Both the House and Senate passed respective farm bill versions in July. Negotiators were then tasked with reconciling the two into a final bill that would have to pass House and Senate floor votes and receive the president’s signature to become law. But negotiators have been at odds ever since.

President Trump famously showed his his support for the House version on Aug. 22 via Twitter.

“When the House and Senate meet on the very important Farm Bill – we love our farmers - hopefully they will be able to leave the WORK REQUIREMENTS FOR FOOD STAMPS PROVISION that the House approved,” tweeted Trump. “Senate should go to 51 votes!”

In 2017, more than $63 billion in benefits were issued to 42 million participants, with another $5 billion in taxpayer costs for administering those benefits. The program exploded in the aftermath of the 2008 financial crisis, and remains significantly larger than its pre-recession size despite a vastly improved economy and near full national employment.
Current federal law requires adults ages 18-59 who receive food stamps to work part-time or agree to accept a job if offered one.
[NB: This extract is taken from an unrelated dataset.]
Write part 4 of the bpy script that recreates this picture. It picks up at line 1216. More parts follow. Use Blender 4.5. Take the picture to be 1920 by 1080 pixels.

Stricter rules apply to so-called “able-bodied adults without dependents,” (ABAWD) defined as healthy adults ages 18-49 without children or elder dependents.

ABAWDs are subject to a three-month limit of SNAP benefits within a three year period unless they meet a work requirement of 80 hours per month (20 hours per week). Former President Barack Obama administratively gutted these requirements during his tenure by issuing repeated temporary waivers to states.

Under the House version of the 2018 farm bill, (H.R. 2), ABAWD work requirements would have extended to all adults capable of working, with the exception of seniors, pregnant women, caretakers of children younger than 6, and people with disabilities.

Failure to meet those requirements would have resulted in disqualification from food stamps for one month for the first instance, three months for the second, and six months for the third.

The now defunct House work provisions also would have expanded federal grants to states for SNAP-compliant job training programs, increasing the current annual budget from $90 million, to $1 billion per year by 2021, according to the National Council of State Legislatures.